People think of heaven as a paradise garden, a place where they can float on clouds and laze in rivers and mountains. But scenery without solace is meaningless.

There are no random acts. We are all connected. You can no more separate one life from another than you can separate a breeze from the wind... Death doesn't just take someone, it misses someone else, and in the small distance between being taken and being missed, lives are changed.

Sacrifice is a part of life. It's supposed to be. It's not something to regret. It's something to aspire to... Sometimes when you sacrifice something precious, you're not really losing it. You're just passing it on to someone else.

Parents rarely let go of their children, so children let go of them. They move on. They move away. The moments that used to define them -- a mother's approval, a father's nod -- are covered by moments of their own accomplishments. It is not until much later, as the skin sags and the heart weakens, that children understand; their stories, and all their accomplishments, sit atop the stories of their mothers and fathers, stones upon stones, beneath the waters of their lives.

Holding anger is poison. It eats you from the inside. We think that hating is a weapon that attacks the person who harmed us. But hatred is a curved blade. And the harm we do, we do to ourselves.

Love, like rain, can nourish from above, drenching couples with a soaking joy. But sometimes, under the angry heat of life, love dries on the surface and must nourish from below, tending to its roots, keeping itself alive.

Lost love is still love. It takes a different form, that's all. You can't see their smile or bring them food or tousle their hair or move them around a dance floor.
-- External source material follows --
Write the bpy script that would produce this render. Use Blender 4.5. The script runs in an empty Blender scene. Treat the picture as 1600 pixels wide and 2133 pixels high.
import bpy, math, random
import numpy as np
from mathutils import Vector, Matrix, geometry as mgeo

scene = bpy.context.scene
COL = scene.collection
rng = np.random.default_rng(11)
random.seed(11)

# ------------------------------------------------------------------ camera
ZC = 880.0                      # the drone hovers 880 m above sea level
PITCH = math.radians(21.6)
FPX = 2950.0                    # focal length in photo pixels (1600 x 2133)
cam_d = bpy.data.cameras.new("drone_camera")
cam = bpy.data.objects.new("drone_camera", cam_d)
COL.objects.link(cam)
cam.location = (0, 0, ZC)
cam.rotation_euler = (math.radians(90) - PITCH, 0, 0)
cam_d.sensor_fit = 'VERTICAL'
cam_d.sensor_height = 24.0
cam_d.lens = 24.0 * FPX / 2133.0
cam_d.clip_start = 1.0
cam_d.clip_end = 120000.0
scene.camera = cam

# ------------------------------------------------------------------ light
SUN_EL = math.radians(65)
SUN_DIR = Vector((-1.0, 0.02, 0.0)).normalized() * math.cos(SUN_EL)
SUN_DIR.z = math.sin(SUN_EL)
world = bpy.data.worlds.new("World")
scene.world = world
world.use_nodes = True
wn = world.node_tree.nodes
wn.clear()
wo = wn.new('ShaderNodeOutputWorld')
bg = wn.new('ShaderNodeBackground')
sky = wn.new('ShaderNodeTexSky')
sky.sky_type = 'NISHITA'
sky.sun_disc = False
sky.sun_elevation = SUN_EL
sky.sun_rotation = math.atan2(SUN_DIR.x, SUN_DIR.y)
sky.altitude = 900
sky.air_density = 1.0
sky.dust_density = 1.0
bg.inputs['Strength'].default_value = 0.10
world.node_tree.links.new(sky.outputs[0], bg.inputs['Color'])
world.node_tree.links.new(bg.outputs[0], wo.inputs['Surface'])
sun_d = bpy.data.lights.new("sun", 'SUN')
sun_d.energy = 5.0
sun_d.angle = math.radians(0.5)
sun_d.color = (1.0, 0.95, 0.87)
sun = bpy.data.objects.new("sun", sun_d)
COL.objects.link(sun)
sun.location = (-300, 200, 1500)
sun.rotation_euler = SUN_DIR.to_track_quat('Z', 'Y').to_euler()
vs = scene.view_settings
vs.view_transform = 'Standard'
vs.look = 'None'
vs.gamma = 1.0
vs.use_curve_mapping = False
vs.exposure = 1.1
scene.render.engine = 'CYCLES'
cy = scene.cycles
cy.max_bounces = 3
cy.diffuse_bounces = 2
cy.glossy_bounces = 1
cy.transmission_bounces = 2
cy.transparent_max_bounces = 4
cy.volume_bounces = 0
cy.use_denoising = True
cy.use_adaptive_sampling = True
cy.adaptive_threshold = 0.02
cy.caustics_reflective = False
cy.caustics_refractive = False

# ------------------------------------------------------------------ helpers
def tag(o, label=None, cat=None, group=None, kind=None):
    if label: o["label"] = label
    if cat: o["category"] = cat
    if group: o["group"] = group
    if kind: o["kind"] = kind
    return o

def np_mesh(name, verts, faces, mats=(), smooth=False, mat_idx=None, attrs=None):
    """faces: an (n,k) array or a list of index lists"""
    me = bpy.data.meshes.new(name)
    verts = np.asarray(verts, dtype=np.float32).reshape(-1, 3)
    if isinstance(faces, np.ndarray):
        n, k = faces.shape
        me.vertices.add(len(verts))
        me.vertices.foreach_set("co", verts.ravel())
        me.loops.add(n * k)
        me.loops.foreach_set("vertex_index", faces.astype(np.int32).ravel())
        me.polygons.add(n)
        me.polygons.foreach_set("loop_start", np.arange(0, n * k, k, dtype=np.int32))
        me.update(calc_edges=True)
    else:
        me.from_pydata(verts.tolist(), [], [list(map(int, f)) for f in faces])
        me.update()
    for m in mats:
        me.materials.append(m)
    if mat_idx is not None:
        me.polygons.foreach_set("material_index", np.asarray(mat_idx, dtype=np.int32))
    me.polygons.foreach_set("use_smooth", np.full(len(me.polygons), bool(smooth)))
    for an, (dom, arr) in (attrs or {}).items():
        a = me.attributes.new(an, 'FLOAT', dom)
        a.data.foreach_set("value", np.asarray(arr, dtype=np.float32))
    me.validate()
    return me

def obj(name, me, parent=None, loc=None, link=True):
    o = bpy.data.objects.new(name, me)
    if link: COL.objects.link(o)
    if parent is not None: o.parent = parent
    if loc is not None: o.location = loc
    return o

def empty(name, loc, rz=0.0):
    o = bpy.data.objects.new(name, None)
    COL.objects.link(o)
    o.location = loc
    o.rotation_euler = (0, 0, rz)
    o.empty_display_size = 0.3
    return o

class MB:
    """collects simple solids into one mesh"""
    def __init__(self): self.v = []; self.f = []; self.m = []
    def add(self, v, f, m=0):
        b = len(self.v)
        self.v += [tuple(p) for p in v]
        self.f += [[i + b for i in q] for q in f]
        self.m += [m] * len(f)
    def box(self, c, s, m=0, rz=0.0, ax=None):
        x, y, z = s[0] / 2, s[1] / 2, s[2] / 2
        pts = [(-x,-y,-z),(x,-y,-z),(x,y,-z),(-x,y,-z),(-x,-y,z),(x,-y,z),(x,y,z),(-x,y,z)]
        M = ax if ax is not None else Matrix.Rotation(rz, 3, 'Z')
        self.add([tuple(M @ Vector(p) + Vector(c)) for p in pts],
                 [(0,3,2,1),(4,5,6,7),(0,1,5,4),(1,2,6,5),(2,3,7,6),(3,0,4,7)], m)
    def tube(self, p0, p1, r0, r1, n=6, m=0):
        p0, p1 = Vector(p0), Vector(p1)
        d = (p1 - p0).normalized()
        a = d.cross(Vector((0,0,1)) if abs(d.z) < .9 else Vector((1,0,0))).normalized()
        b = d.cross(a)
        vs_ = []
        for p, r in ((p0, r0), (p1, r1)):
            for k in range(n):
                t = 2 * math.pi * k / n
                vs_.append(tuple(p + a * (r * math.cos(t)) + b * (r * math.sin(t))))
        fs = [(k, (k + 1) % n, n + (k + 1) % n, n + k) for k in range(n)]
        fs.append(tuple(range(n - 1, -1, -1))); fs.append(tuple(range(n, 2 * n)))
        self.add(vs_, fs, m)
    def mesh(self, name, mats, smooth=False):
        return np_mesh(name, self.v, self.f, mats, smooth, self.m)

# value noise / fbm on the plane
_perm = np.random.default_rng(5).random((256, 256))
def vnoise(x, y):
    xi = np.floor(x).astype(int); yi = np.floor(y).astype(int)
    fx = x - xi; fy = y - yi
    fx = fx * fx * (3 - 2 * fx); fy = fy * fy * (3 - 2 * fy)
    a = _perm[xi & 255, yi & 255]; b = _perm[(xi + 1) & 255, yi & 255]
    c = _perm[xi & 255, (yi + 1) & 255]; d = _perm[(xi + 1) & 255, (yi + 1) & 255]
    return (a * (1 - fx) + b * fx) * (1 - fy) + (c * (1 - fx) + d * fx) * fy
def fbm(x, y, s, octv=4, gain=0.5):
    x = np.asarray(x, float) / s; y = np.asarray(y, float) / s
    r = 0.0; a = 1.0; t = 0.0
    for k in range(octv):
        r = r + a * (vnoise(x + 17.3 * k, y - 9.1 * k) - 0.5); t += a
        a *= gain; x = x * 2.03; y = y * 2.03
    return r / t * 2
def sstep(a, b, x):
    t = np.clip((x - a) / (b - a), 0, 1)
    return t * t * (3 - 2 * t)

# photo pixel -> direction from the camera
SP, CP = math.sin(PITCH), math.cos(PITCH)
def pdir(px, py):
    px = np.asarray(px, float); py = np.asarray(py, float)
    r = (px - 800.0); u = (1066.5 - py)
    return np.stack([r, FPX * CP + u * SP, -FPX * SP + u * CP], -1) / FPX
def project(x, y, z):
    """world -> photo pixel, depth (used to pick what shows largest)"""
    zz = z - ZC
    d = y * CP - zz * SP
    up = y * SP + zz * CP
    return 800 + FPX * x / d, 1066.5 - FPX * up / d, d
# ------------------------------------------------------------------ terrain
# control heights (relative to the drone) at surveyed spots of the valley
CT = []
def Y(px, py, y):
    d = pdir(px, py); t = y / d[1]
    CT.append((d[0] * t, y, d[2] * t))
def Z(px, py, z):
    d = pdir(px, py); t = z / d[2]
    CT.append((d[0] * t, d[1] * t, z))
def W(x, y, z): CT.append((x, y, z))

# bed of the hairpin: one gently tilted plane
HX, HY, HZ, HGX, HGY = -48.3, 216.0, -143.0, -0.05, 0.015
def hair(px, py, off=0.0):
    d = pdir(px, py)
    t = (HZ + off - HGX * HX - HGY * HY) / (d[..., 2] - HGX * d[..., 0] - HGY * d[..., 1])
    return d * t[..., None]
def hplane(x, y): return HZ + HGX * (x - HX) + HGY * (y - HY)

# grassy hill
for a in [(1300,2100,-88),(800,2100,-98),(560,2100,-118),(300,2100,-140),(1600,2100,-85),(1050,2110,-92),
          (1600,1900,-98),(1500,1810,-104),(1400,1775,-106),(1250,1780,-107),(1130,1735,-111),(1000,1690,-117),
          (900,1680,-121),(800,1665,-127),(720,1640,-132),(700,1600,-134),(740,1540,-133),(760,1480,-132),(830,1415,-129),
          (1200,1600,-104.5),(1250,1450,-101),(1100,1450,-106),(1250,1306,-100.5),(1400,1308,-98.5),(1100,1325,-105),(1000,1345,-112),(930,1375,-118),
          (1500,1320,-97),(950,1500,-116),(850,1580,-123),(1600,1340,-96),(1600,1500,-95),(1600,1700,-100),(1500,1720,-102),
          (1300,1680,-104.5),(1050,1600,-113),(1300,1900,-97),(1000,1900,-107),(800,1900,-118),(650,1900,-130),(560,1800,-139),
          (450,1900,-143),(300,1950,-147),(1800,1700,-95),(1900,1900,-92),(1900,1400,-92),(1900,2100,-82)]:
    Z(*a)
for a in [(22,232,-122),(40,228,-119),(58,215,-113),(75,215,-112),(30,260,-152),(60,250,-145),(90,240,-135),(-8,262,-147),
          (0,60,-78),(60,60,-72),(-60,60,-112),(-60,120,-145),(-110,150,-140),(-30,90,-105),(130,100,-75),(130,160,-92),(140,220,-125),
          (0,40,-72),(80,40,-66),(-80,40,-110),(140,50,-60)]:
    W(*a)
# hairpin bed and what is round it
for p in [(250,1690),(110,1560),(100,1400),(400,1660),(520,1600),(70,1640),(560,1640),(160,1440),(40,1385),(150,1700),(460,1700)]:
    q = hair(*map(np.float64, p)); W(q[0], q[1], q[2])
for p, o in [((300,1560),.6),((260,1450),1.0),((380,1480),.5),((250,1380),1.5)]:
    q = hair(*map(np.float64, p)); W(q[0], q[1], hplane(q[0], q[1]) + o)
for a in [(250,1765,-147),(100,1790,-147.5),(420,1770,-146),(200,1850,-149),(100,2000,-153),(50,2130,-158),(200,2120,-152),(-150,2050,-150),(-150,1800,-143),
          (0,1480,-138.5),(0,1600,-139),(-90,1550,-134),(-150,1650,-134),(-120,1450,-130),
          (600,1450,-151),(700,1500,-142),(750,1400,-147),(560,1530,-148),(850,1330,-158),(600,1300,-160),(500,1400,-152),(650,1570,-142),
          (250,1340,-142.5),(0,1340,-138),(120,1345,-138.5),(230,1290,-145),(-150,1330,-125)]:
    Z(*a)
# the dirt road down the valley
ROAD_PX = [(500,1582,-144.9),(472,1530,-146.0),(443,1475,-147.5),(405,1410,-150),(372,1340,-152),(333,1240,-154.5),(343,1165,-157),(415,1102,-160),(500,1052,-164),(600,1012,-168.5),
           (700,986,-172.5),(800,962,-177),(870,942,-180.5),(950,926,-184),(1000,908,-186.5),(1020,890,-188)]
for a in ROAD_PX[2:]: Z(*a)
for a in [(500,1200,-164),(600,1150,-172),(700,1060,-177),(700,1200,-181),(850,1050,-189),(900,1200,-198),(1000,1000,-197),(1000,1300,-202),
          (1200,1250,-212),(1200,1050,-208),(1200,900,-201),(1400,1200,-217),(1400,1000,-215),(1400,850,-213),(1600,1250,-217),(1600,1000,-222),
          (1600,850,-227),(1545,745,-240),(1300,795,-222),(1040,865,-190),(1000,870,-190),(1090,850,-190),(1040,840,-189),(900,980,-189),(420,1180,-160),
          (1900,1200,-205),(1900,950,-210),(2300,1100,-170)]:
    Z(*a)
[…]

But when those senses weaken, another heightens. Memory. Memory becomes your partner. You nurture it. You hold it. You dance with it... Life has to end. Love doesn't.


lovely noh? and with that i am sure, joseph won't be able to keep himself from buying the book. i was telling him kasi to just borrow my copy since books are very costly in oz. imagine, AUD$ 22 (equivalent to around Php 900+) when i bought the book at a sale for only Php 220+.

by the way, what's also quite interesting was that the Philippines was mentioned several times in the book. even one character was Filipino, expressing a few words in tagalog (ina, bakya, sundalo to name a few).